▶ [Written exercise] Reproduce all of the material word for word.

▶ [Entries]
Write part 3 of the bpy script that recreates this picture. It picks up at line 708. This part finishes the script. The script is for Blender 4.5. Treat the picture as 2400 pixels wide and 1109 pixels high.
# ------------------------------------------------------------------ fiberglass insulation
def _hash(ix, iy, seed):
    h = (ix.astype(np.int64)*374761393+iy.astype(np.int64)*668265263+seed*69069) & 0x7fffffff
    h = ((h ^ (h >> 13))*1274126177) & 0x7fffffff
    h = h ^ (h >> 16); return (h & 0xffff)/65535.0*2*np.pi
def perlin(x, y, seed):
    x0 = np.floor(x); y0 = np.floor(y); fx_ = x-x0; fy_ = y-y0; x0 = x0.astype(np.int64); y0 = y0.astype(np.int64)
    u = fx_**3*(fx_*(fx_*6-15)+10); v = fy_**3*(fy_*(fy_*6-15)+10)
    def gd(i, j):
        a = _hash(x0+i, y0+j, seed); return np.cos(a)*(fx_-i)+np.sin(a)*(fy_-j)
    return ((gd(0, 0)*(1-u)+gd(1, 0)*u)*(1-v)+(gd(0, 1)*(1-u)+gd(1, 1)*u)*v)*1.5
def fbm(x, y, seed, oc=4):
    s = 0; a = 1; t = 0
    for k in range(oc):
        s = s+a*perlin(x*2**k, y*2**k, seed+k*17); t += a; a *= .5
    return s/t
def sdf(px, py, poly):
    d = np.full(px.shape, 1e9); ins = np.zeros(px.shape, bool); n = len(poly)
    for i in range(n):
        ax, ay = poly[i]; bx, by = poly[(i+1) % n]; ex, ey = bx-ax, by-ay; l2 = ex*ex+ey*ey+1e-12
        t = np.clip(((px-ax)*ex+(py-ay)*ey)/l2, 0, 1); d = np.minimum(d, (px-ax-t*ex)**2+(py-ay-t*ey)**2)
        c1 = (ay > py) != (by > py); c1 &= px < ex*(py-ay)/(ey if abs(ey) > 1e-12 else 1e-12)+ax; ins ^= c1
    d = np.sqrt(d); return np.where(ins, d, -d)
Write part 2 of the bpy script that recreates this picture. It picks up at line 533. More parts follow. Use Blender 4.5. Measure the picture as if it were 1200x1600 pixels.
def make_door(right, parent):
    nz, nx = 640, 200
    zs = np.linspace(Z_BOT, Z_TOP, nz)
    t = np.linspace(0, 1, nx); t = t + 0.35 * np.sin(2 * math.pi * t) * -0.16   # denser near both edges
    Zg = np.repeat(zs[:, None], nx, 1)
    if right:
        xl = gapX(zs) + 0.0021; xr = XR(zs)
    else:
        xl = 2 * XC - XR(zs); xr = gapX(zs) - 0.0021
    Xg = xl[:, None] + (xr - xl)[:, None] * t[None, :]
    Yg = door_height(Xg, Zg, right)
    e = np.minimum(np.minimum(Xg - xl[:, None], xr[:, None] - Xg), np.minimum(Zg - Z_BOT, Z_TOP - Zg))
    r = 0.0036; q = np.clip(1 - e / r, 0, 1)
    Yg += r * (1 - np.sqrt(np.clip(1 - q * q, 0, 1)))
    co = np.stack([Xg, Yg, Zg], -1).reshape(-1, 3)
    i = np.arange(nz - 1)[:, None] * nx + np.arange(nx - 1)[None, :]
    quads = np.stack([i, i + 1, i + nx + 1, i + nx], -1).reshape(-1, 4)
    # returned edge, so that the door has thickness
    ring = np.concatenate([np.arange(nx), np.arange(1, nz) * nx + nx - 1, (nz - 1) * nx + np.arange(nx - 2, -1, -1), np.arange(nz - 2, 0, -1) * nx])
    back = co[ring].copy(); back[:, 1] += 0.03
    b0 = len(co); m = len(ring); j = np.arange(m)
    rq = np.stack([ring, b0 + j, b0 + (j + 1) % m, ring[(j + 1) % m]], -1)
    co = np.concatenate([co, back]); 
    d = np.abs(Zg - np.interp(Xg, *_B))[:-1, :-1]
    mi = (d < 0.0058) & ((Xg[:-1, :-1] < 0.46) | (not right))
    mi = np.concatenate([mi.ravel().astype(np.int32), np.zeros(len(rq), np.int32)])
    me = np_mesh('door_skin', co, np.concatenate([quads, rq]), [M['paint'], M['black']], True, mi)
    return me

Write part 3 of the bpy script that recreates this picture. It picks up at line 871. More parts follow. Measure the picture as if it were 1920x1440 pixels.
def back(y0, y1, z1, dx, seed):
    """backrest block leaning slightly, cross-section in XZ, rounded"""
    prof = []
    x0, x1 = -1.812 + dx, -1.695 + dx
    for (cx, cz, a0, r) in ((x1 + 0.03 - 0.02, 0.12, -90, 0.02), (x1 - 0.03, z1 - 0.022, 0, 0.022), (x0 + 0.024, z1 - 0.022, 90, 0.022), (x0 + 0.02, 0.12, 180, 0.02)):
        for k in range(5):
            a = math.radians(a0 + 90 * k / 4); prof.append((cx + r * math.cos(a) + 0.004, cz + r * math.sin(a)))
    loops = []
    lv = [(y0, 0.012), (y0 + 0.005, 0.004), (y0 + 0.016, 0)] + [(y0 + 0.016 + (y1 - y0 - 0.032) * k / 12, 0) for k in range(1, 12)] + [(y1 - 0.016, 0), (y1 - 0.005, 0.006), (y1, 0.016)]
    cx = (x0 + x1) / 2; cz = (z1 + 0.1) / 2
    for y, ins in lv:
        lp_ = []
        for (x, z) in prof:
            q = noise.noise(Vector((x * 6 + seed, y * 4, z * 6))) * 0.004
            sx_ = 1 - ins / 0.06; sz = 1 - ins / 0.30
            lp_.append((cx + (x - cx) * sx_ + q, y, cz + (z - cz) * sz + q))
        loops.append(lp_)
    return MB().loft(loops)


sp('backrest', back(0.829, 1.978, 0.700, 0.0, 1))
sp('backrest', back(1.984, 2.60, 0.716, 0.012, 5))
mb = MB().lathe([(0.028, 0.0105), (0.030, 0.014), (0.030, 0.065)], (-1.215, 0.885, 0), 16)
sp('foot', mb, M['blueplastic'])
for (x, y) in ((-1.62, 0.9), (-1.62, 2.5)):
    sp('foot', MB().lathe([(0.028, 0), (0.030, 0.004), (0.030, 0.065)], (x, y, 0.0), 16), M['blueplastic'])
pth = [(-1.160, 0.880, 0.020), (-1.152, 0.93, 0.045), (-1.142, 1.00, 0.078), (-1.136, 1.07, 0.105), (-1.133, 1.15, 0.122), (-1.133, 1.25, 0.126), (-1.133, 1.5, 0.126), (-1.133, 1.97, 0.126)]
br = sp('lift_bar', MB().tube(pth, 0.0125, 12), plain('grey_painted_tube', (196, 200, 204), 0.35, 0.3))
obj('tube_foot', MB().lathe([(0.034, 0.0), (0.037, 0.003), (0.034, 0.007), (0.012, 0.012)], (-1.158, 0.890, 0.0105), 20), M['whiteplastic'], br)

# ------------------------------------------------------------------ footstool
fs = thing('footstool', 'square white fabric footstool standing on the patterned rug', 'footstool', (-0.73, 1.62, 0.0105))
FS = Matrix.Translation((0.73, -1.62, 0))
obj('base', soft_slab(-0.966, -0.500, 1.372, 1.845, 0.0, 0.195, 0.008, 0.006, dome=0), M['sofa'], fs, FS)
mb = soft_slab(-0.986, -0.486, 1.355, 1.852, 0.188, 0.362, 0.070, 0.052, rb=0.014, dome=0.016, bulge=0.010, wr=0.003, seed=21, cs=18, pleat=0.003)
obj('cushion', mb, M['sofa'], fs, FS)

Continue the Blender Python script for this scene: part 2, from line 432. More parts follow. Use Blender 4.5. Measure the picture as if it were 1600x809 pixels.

▶ [Reply]
Write part 3 of the bpy script that recreates this picture. It picks up at line 708. This part finishes the script. The script is for Blender 4.5. Treat the picture as 2400 pixels wide and 1109 pixels high.
# ------------------------------------------------------------------ fiberglass insulation
def _hash(ix, iy, seed):
    h = (ix.astype(np.int64)*374761393+iy.astype(np.int64)*668265263+seed*69069) & 0x7fffffff
    h = ((h ^ (h >> 13))*1274126177) & 0x7fffffff
    h = h ^ (h >> 16); return (h & 0xffff)/65535.0*2*np.pi
def perlin(x, y, seed):
    x0 = np.floor(x); y0 = np.floor(y); fx_ = x-x0; fy_ = y-y0; x0 = x0.astype(np.int64); y0 = y0.astype(np.int64)
    u = fx_**3*(fx_*(fx_*6-15)+10); v = fy_**3*(fy_*(fy_*6-15)+10)
    def gd(i, j):
        a = _hash(x0+i, y0+j, seed); return np.cos(a)*(fx_-i)+np.sin(a)*(fy_-j)
    return ((gd(0, 0)*(1-u)+gd(1, 0)*u)*(1-v)+(gd(0, 1)*(1-u)+gd(1, 1)*u)*v)*1.5
def fbm(x, y, seed, oc=4):
    s = 0; a = 1; t = 0
    for k in range(oc):
        s = s+a*perlin(x*2**k, y*2**k, seed+k*17); t += a; a *= .5
    return s/t
def sdf(px, py, poly):
    d = np.full(px.shape, 1e9); ins = np.zeros(px.shape, bool); n = len(poly)
    for i in range(n):
        ax, ay = poly[i]; bx, by = poly[(i+1) % n]; ex, ey = bx-ax, by-ay; l2 = ex*ex+ey*ey+1e-12
        t = np.clip(((px-ax)*ex+(py-ay)*ey)/l2, 0, 1); d = np.minimum(d, (px-ax-t*ex)**2+(py-ay-t*ey)**2)
        c1 = (ay > py) != (by > py); c1 &= px < ex*(py-ay)/(ey if abs(ey) > 1e-12 else 1e-12)+ax; ins ^= c1
    d = np.sqrt(d); return np.where(ins, d, -d)
Write part 2 of the bpy script that recreates this picture. It picks up at line 533. More parts follow. Use Blender 4.5. Measure the picture as if it were 1200x1600 pixels.
def make_door(right, parent):
    nz, nx = 640, 200
    zs = np.linspace(Z_BOT, Z_TOP, nz)
    t = np.linspace(0, 1, nx); t = t + 0.35 * np.sin(2 * math.pi * t) * -0.16   # denser near both edges
    Zg = np.repeat(zs[:, None], nx, 1)
    if right:
        xl = gapX(zs) + 0.0021; xr = XR(zs)
    else:
        xl = 2 * XC - XR(zs); xr = gapX(zs) - 0.0021
    Xg = xl[:, None] + (xr - xl)[:, None] * t[None, :]
    Yg = door_height(Xg, Zg, right)
    e = np.minimum(np.minimum(Xg - xl[:, None], xr[:, None] - Xg), np.minimum(Zg - Z_BOT, Z_TOP - Zg))
    r = 0.0036; q = np.clip(1 - e / r, 0, 1)
    Yg += r * (1 - np.sqrt(np.clip(1 - q * q, 0, 1)))
    co = np.stack([Xg, Yg, Zg], -1).reshape(-1, 3)
    i = np.arange(nz - 1)[:, None] * nx + np.arange(nx - 1)[None, :]
    quads = np.stack([i, i + 1, i + nx + 1, i + nx], -1).reshape(-1, 4)
    # returned edge, so that the door has thickness
    ring = np.concatenate([np.arange(nx), np.arange(1, nz) * nx + nx - 1, (nz - 1) * nx + np.arange(nx - 2, -1, -1), np.arange(nz - 2, 0, -1) * nx])
    back = co[ring].copy(); back[:, 1] += 0.03
    b0 = len(co); m = len(ring); j = np.arange(m)
    rq = np.stack([ring, b0 + j, b0 + (j + 1) % m, ring[(j + 1) % m]], -1)
    co = np.concatenate([co, back]); 
    d = np.abs(Zg - np.interp(Xg, *_B))[:-1, :-1]
    mi = (d < 0.0058) & ((Xg[:-1, :-1] < 0.46) | (not right))
    mi = np.concatenate([mi.ravel().astype(np.int32), np.zeros(len(rq), np.int32)])
    me = np_mesh('door_skin', co, np.concatenate([quads, rq]), [M['paint'], M['black']], True, mi)
    return me

Write part 3 of the bpy script that recreates this picture. It picks up at line 871. More parts follow. Measure the picture as if it were 1920x1440 pixels.
def back(y0, y1, z1, dx, seed):
    """backrest block leaning slightly, cross-section in XZ, rounded"""
    prof = []
    x0, x1 = -1.812 + dx, -1.695 + dx
    for (cx, cz, a0, r) in ((x1 + 0.03 - 0.02, 0.12, -90, 0.02), (x1 - 0.03, z1 - 0.022, 0, 0.022), (x0 + 0.024, z1 - 0.022, 90, 0.022), (x0 + 0.02, 0.12, 180, 0.02)):
        for k in range(5):
            a = math.radians(a0 + 90 * k / 4); prof.append((cx + r * math.cos(a) + 0.004, cz + r * math.sin(a)))
    loops = []
    lv = [(y0, 0.012), (y0 + 0.005, 0.004), (y0 + 0.016, 0)] + [(y0 + 0.016 + (y1 - y0 - 0.032) * k / 12, 0) for k in range(1, 12)] + [(y1 - 0.016, 0), (y1 - 0.005, 0.006), (y1, 0.016)]
    cx = (x0 + x1) / 2; cz = (z1 + 0.1) / 2
    for y, ins in lv:
        lp_ = []
        for (x, z) in prof:
            q = noise.noise(Vector((x * 6 + seed, y * 4, z * 6))) * 0.004
            sx_ = 1 - ins / 0.06; sz = 1 - ins / 0.30
            lp_.append((cx + (x - cx) * sx_ + q, y, cz + (z - cz) * sz + q))
        loops.append(lp_)
    return MB().loft(loops)


sp('backrest', back(0.829, 1.978, 0.700, 0.0, 1))
sp('backrest', back(1.984, 2.60, 0.716, 0.012, 5))
mb = MB().lathe([(0.028, 0.0105), (0.030, 0.014), (0.030, 0.065)], (-1.215, 0.885, 0), 16)
sp('foot', mb, M['blueplastic'])
for (x, y) in ((-1.62, 0.9), (-1.62, 2.5)):
    sp('foot', MB().lathe([(0.028, 0), (0.030, 0.004), (0.030, 0.065)], (x, y, 0.0), 16), M['blueplastic'])
pth = [(-1.160, 0.880, 0.020), (-1.152, 0.93, 0.045), (-1.142, 1.00, 0.078), (-1.136, 1.07, 0.105), (-1.133, 1.15, 0.122), (-1.133, 1.25, 0.126), (-1.133, 1.5, 0.126), (-1.133, 1.97, 0.126)]
br = sp('lift_bar', MB().tube(pth, 0.0125, 12), plain('grey_painted_tube', (196, 200, 204), 0.35, 0.3))
obj('tube_foot', MB().lathe([(0.034, 0.0), (0.037, 0.003), (0.034, 0.007), (0.012, 0.012)], (-1.158, 0.890, 0.0105), 20), M['whiteplastic'], br)

# ------------------------------------------------------------------ footstool
fs = thing('footstool', 'square white fabric footstool standing on the patterned rug', 'footstool', (-0.73, 1.62, 0.0105))
FS = Matrix.Translation((0.73, -1.62, 0))
obj('base', soft_slab(-0.966, -0.500, 1.372, 1.845, 0.0, 0.195, 0.008, 0.006, dome=0), M['sofa'], fs, FS)
mb = soft_slab(-0.986, -0.486, 1.355, 1.852, 0.188, 0.362, 0.070, 0.052, rb=0.014, dome=0.016, bulge=0.010, wr=0.003, seed=21, cs=18, pleat=0.003)
obj('cushion', mb, M['sofa'], fs, FS)

Continue the Blender Python script for this scene: part 2, from line 432. More parts follow. Use Blender 4.5. Measure the picture as if it were 1600x809 pixels.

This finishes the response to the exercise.